Control over the Internet Archive besides just "Disallow /"?

Note: This answer is increasingly out-of-date.

The largest contributor to the Internet Archive's web collection has been Alexa Internet. Material that Alexa crawls for its purposes has been donated to IA a few months later. Adding the disallow rule mentioned in the question does not affect those crawls, but the Wayback will 'retroactively' honor them (denying access, the material will still be in the archive - you should exclude Alexa's robot if you really want to keep your material out of the Internet Archive).

There may be ways to affect Alexa's crawls, but I'm not familiar with that.

Since IA developed its own crawler (Heritrix) they have started doing their own crawls, but those tend to be targeted crawls (they do election crawls for Library of Congress and have done national crawls for France and Australia etc.). They do not engage in the kind of sustained world scale crawls that Google and Alexa conduct. IA's largest crawl was a special project to crawl 2 billion pages.

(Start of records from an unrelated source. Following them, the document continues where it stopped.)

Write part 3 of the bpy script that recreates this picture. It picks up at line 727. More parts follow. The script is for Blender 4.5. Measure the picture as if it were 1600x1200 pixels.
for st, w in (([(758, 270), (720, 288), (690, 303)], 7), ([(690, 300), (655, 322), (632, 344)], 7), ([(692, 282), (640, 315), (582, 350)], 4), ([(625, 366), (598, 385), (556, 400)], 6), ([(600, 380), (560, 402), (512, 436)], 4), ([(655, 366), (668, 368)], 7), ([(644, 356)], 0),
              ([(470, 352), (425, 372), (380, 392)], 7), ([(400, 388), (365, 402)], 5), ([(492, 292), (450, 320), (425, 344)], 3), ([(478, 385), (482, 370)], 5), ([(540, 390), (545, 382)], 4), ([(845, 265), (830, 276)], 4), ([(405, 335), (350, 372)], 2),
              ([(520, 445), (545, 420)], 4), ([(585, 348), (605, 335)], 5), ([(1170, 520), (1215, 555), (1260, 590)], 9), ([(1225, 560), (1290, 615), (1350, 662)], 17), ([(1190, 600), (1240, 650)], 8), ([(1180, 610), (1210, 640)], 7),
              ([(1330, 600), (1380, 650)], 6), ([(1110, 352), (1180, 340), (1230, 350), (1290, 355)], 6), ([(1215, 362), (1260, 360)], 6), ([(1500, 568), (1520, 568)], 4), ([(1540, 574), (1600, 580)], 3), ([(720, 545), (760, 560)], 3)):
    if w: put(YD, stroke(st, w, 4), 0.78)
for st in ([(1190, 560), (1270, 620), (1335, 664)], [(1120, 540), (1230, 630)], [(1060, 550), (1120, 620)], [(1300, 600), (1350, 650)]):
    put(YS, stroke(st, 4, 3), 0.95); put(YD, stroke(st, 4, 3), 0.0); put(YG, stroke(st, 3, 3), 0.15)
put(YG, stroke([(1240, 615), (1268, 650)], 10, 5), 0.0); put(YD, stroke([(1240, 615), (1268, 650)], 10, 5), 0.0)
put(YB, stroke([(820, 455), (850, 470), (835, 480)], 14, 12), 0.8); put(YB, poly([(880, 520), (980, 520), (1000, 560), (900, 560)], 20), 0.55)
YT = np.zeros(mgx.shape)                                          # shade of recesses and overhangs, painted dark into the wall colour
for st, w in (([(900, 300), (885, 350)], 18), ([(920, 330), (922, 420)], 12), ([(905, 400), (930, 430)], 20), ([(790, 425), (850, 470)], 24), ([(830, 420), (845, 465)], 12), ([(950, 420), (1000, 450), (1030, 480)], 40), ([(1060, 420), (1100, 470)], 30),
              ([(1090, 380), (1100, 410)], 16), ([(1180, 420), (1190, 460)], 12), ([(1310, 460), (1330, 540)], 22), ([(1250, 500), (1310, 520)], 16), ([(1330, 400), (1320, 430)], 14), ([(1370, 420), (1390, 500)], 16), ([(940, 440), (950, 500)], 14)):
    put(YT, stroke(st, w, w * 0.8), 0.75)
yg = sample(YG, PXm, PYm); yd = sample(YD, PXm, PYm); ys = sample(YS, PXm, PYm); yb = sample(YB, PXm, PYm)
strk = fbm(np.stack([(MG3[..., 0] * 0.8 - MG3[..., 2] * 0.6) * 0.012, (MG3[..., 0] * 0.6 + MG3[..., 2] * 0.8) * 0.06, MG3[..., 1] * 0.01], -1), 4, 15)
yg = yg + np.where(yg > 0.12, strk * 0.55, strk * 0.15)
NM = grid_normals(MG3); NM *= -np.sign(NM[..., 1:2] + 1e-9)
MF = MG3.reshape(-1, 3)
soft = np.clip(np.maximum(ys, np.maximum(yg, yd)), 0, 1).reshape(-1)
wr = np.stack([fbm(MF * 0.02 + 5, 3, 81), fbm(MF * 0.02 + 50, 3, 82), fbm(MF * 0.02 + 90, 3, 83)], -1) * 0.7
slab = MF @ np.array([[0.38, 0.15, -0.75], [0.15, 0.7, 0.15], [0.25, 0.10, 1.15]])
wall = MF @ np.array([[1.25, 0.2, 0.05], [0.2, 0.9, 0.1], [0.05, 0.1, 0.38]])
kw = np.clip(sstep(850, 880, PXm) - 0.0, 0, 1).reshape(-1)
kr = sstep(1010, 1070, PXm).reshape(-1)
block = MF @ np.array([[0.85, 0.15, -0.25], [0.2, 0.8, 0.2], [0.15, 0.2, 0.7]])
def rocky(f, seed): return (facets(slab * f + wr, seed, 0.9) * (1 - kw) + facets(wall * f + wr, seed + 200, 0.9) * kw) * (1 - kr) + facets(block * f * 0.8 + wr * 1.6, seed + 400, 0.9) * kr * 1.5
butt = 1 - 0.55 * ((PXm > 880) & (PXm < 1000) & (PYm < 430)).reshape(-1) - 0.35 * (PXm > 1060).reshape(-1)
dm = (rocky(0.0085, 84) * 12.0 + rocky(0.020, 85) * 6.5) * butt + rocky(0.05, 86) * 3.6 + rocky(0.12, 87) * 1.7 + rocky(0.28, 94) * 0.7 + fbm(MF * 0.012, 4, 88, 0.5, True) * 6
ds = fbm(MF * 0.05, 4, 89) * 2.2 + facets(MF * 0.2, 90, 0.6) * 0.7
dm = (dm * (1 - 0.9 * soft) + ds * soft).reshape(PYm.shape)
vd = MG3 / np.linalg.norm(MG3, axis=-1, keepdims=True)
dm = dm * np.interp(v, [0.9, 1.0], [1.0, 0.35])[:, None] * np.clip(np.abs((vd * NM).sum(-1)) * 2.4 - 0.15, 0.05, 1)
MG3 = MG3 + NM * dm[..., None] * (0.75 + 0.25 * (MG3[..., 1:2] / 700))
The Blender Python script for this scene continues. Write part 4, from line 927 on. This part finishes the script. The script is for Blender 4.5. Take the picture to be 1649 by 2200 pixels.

As these crawls are operated on schedules that derive from project specific factors, you can not affect how often they visit your site or if they visit your site.

The only way to directly affect how and when IA crawls your site is to use their Archive-It service. That service allows you to specify custom crawls. The resultant data will (eventually) be incorporated into IA's web collection. This is however a paid subscription service.


Most search engines support the "Crawl-delay" directive, but I don't know if IA does. You could try it though:

User-agent: ia_archiver
Crawl-delay: 3600

This would limit the delay between requests to 3600 seconds (i.e. 1 hour), or ~700 requests per month.

I don't think #2 is possible - the IA bot grabs the assets as and when it sees fit. It may have a file size limit to avoid using too much storage.